“Motherland” Protects Its Fraudsters: Russia Is Building a Telephone Iron Wall
Russia has taken another step toward ensuring the safety of its citizens — and, as one might guess, toward achieving its own telecommunications self-sufficiency. According to the second package of “anti-fraud measures,” which the State Duma passed in its first reading in February, the government plans to block incoming international calls to landlines for Russians over the age of 60. Officially, this is to protect trusting pensioners from foreign telephone scammers. Unofficially — it is hard to resist the thought that this is simply another round of building an iron curtain, now extended to the telephone network.
That said, the bill’s authors proved flexible: if a citizen genuinely wants to hear a foreign voice on the line, they can personally notify their operator of this unorthodox wish. In other words, silence from the outside world becomes the default, and the desire to hear it becomes an administrative act of personal courage. What was perfectly ordinary just yesterday—receiving a call from relatives abroad — will tomorrow become a privilege reserved for those who took the trouble to submit a request.
It should also be noted that the rule will not apply to numbers from the Union State — meaning Belarus remains accessible. The rest of the world does not. The geography of trust, as we can see, is clearly defined.
Now for the most interesting part.
The official justification for the law is the fight against telephone scammers who call from abroad and swindle money from the elderly. The problem is certainly real and acute. But this raises a delicate question: what will happen to the domestic fraud sector, which, according to Russian law enforcement officials themselves, is thriving just as vigorously and, unlike its foreign competitors, calls exclusively from numbers with the +7 code?
The logic of the law, if you think about it, runs something like this: we cannot allow a grandmother from Ryazan to fall victim to some scoundrel from Kyiv or Warsaw — that would be an affront to national dignity. But if that same pensioner hands over her savings to a “bank security officer” from Nizhny Novgorod — that is purely an internal matter, a private arrangement between citizens of the same state.

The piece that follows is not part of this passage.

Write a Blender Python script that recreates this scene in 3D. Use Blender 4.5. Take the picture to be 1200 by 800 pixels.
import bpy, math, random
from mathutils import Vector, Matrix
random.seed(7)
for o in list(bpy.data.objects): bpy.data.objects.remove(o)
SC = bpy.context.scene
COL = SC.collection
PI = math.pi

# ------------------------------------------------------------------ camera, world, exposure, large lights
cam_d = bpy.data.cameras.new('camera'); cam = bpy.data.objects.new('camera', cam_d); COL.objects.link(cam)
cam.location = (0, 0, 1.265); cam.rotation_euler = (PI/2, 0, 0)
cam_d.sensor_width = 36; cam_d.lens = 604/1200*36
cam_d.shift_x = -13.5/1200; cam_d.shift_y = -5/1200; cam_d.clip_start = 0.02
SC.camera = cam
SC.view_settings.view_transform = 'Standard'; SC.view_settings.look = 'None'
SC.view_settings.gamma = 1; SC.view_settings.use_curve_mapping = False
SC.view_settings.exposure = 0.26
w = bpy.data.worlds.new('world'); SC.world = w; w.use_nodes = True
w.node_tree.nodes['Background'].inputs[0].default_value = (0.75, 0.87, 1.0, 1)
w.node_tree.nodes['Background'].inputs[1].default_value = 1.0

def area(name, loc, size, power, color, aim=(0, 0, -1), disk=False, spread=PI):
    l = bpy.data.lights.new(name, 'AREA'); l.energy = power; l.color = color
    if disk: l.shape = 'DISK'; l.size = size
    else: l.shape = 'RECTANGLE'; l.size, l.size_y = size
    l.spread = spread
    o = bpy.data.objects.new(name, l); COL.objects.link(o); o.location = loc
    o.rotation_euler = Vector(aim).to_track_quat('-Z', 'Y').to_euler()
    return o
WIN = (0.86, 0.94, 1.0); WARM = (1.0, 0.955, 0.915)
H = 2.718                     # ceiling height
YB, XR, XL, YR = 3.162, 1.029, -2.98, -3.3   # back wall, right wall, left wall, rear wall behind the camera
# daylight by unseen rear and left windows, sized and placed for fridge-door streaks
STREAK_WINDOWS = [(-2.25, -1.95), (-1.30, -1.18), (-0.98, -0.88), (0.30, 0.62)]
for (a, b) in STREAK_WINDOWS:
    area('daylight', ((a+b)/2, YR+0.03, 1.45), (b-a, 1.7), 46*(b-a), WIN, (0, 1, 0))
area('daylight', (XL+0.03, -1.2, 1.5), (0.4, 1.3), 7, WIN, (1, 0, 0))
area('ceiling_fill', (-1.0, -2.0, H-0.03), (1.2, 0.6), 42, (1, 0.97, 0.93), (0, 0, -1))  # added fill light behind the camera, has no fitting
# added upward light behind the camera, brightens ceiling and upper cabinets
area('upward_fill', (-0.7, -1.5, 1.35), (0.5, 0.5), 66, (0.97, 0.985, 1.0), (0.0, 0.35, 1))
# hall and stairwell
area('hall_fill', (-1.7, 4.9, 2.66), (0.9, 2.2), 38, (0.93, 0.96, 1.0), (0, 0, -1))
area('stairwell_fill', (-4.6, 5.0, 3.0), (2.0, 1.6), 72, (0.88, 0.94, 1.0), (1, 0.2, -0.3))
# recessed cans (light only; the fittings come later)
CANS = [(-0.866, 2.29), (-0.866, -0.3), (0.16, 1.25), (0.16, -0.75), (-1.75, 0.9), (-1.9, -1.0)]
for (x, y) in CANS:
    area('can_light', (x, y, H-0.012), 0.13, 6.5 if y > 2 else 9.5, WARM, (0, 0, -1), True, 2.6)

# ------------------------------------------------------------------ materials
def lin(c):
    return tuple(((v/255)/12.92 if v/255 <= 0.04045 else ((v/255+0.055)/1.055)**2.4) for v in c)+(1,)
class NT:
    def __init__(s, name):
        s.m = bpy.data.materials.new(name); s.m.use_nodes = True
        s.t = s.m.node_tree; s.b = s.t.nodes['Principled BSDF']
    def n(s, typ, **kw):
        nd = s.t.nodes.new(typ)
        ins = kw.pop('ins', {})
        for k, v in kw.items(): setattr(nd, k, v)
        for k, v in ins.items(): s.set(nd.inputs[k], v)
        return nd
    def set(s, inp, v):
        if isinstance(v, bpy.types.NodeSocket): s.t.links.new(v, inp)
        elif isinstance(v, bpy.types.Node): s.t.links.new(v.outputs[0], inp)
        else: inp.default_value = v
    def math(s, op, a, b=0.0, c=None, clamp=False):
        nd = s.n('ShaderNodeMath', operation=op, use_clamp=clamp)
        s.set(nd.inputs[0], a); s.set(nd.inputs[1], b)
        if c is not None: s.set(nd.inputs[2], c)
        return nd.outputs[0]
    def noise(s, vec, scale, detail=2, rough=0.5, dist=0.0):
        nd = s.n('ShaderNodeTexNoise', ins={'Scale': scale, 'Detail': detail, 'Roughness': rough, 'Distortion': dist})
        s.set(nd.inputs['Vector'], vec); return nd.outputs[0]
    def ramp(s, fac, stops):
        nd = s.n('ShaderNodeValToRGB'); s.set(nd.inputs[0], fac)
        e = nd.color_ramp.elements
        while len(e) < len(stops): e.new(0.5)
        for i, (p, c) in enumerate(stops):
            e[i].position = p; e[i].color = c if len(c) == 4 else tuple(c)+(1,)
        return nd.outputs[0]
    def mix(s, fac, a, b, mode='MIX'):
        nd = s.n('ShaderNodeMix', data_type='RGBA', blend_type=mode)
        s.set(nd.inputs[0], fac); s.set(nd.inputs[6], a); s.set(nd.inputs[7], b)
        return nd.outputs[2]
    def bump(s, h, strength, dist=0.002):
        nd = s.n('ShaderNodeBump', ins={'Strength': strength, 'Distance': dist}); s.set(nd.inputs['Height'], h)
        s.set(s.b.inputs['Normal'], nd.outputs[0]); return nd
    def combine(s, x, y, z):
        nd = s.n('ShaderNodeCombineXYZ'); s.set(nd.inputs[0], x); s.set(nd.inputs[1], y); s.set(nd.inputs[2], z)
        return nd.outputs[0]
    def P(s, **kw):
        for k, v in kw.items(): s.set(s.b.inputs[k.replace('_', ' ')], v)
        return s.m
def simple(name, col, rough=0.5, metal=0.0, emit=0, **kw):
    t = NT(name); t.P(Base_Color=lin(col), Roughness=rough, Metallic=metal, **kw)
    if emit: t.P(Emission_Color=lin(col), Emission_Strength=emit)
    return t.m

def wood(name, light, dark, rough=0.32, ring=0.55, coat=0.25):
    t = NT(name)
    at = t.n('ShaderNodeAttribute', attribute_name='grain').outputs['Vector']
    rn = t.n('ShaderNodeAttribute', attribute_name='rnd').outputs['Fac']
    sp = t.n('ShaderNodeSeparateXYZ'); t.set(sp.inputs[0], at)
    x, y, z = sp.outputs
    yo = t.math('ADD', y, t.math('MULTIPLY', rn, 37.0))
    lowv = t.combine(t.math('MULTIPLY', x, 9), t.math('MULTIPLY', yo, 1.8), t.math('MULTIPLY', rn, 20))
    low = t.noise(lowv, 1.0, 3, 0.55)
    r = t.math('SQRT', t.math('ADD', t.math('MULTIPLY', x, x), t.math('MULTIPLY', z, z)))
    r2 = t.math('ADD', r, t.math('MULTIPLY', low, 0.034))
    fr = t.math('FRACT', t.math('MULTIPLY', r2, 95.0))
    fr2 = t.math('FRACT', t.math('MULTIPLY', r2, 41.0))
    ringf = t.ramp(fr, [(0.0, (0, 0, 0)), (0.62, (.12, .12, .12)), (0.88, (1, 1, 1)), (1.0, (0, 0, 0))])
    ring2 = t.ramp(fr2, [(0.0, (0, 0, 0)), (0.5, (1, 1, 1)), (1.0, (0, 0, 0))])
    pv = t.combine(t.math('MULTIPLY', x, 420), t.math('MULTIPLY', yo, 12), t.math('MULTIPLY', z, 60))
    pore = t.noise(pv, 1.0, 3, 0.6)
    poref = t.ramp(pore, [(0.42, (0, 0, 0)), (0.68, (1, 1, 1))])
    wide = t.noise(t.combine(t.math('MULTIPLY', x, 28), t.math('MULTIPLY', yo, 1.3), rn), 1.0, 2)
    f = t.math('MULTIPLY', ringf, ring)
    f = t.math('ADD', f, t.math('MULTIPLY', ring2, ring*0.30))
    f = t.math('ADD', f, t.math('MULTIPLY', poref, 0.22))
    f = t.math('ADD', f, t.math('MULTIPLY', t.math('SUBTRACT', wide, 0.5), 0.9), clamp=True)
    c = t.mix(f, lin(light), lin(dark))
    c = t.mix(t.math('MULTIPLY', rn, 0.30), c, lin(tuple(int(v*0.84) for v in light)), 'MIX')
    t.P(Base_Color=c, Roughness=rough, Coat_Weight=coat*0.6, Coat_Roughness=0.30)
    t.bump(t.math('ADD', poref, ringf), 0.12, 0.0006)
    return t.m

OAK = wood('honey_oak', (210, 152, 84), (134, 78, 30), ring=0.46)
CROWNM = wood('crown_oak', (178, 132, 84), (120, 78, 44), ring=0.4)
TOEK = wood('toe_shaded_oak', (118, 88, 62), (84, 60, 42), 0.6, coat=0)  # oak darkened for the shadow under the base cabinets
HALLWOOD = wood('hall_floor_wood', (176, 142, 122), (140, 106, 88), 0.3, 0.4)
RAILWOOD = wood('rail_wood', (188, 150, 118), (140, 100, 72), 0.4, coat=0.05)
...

The state, in this way, carefully protects domestic producers from unfair foreign competition. Protectionism in its purest form — only instead of tariffs, a legislative blockade against outside challengers.
It is also worth considering the aesthetics of this decision.
The Iron Curtain of the Soviet era closed the borders to people — it prevented them from leaving. The new, digital and telephonic curtain operates more subtly: it simply prevents anyone from calling in. Bodies may remain wherever they are, but the information space is neatly contracted to the confines of the Union State, plus whatever one declares to one’s operator.
It is telling that the measures specifically target landline phones and people over 60—that is, those most dependent on their home telephone as their primary window to the world. Young people have long communicated via messaging apps — those have not been shut down yet (though, judging by the pace, their turn will come). But the grandmother with a rotary-dial phone in the kitchen — she is now “protected.” In the sense of “protection” that is difficult to distinguish from isolation.
All that remains is to wish the bill’s authors consistency.
If foreign scammers are dangerous — shut down the internet too. If foreign news distorts reality — it has largely been shut down already. If foreign words pollute the language — there are lawmakers with precisely such bills in hand. If foreign air carries unwanted ideas…
We will stop there. The State Duma has no shortage of inspiration as it is.